Paysage diplomatique
rassurant, donc, et qui explique pourquoi des personnalités israéliennes plutôt
connues pour leur modération soutiennent sans hésiter l'élargissement du
conflit avec l'intervention terrestre depuis le soir du 17 juillet : je pense à
la Ministre Tzipi Livni, qui a même laissé entendre qu'il faudrait peut-être
aller "jusqu'au bout", c'est à dire renverser le Hamas ; je pense
aussi au diplomate et ancien Ambassadeur
à Paris Daniel Shek, entendu chez nos excellents confrères de la chaine
israélienne I-24, qui a reconnu que la "dynamique du conflit" - avec
en particulier la découverte par tous du danger effroyable des dizaines de
tunnels "offensifs" construits vers le territoire israélien - avait
modifié sa position.
Mais paysage également
fragile. D'abord parce que la première "grosse bavure", où il y
aurait d'un coup plusieurs dizaines de civiles innocents tués par erreur lors
d'un combat en zone urbaine - et un obus de char est bien moins précis qu'une
bombe guidée par laser - pourrait faire basculer d'abord les opinions publiques
occidentales, et ensuite leurs diplomaties. Mais ensuite et surtout, en raison
de la mollesse plus qu'inquiétante de l'administration Obama.

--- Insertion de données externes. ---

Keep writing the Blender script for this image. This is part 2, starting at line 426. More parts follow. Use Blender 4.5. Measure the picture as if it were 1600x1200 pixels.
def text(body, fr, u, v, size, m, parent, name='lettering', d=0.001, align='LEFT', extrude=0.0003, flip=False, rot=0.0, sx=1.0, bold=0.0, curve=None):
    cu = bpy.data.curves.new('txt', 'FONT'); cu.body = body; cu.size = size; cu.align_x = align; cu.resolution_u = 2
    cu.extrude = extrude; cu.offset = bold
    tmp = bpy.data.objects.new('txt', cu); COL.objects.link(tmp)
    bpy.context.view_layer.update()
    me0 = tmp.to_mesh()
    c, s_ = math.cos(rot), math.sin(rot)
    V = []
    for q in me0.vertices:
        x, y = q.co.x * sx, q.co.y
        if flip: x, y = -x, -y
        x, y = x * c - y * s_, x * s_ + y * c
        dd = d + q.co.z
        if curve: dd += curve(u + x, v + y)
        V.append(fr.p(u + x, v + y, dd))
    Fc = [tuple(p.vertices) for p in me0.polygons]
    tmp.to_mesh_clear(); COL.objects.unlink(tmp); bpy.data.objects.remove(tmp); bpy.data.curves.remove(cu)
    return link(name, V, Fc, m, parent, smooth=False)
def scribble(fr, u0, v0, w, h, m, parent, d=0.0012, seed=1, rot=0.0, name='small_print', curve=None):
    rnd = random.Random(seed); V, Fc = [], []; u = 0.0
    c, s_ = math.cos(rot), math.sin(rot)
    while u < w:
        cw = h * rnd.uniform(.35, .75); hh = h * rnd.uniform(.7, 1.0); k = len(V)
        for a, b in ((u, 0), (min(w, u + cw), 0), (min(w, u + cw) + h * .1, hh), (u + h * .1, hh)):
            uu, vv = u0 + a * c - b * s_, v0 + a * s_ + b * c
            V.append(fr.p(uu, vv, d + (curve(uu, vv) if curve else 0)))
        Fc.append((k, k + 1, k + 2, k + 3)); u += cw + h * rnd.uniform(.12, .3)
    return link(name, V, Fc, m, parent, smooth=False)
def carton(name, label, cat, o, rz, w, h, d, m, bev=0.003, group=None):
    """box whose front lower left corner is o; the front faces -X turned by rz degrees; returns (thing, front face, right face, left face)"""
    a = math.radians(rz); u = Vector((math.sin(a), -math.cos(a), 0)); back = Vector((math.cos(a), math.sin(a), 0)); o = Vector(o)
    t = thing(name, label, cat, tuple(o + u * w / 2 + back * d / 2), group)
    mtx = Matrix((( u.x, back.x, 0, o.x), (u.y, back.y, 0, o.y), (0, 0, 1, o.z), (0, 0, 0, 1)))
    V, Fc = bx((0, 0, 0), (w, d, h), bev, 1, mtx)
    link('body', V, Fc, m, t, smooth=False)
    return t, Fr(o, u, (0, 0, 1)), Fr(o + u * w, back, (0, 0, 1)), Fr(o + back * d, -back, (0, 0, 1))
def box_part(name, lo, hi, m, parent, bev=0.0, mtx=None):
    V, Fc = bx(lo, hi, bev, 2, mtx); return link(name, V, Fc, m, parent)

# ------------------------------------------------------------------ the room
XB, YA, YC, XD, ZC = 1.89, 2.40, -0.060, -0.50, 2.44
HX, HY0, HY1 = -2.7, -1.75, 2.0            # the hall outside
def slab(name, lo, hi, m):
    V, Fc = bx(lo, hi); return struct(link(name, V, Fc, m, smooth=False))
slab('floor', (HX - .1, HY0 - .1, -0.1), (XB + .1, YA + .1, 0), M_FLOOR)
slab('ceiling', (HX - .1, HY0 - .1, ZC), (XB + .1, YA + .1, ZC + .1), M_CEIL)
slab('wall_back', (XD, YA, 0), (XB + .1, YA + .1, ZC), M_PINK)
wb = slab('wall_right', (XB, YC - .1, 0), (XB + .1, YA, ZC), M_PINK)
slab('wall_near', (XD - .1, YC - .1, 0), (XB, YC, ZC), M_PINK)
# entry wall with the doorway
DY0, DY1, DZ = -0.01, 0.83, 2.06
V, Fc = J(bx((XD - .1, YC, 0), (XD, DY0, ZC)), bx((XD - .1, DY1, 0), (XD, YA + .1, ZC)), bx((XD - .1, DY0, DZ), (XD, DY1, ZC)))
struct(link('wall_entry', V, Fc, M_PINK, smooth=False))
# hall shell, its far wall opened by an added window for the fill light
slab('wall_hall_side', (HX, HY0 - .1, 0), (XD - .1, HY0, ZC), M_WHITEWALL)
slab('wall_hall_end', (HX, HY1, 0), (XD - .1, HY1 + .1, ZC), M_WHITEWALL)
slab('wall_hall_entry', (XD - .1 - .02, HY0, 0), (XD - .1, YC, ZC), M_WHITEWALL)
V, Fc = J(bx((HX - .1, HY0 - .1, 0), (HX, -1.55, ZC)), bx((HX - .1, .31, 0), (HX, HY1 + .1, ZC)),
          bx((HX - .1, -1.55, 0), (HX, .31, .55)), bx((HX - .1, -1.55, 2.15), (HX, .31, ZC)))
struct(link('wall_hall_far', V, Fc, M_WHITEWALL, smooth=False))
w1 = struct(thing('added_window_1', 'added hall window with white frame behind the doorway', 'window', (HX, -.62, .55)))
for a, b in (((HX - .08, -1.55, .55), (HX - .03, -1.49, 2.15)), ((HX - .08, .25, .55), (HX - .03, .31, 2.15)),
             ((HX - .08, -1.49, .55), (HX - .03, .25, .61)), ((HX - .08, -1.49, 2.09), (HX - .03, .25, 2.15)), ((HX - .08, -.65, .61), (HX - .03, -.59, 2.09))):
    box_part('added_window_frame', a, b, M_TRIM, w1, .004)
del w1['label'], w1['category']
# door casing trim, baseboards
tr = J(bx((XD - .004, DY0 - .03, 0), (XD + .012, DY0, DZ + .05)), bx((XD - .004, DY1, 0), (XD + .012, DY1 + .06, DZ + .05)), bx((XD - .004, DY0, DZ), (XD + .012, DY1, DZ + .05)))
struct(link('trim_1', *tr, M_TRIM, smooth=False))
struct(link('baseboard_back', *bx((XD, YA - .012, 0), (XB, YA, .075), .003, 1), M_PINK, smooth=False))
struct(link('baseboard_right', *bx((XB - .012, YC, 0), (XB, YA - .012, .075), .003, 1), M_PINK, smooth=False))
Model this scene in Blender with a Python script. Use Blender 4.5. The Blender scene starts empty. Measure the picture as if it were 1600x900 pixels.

Entre un
Secrétaire d'Etat qui tient pour personnellement responsable Benjamin
Netanyahou de l'échec des négociations israélo-palestiniennes ; un Président
qui s'avère sur tout les plans un indécis sans vision stratégique, ayant déçu
ou trahi presque tout le monde dans la région ; et une opinion publique encore
acquise à Israël mais absolument pas prête à un engagement sur le terrain pour
"sécuriser" la bande de Gaza après l'élimination encore bien
théorique du Hamas ... le gouvernement israélien a du souci à se faire !
D'où les questions de fond
qu'il faudra bien se poser une fois cette guerre là terminée et en supposant au
final cette fois une vraie victoire sur les islamistes de Gaza, et non un
sursis avant le prochain round : un gouvernement israélien ayant parmi sa
coalition des partis politiques hostiles à toute négociation serait-il capable
d'accepter un transfert de souveraineté de ce territoire à l'Autorité
Palestinienne légale ? Les états occidentaux, si mous face aux vrais sponsors
du Hamas - l'Iran, le Qatar et d'autres - sont-ils prêts à engager des
moyens réels pour associer un contrôle
sécuritaire effectif à la levée du blocus, indispensable pour une vie décente
des Gazaouis ? Pas de réponses à ce stade là-dessus. Et donc incertitude totale
sur "la photo de fin", selon l'expression classique des articles anglophones.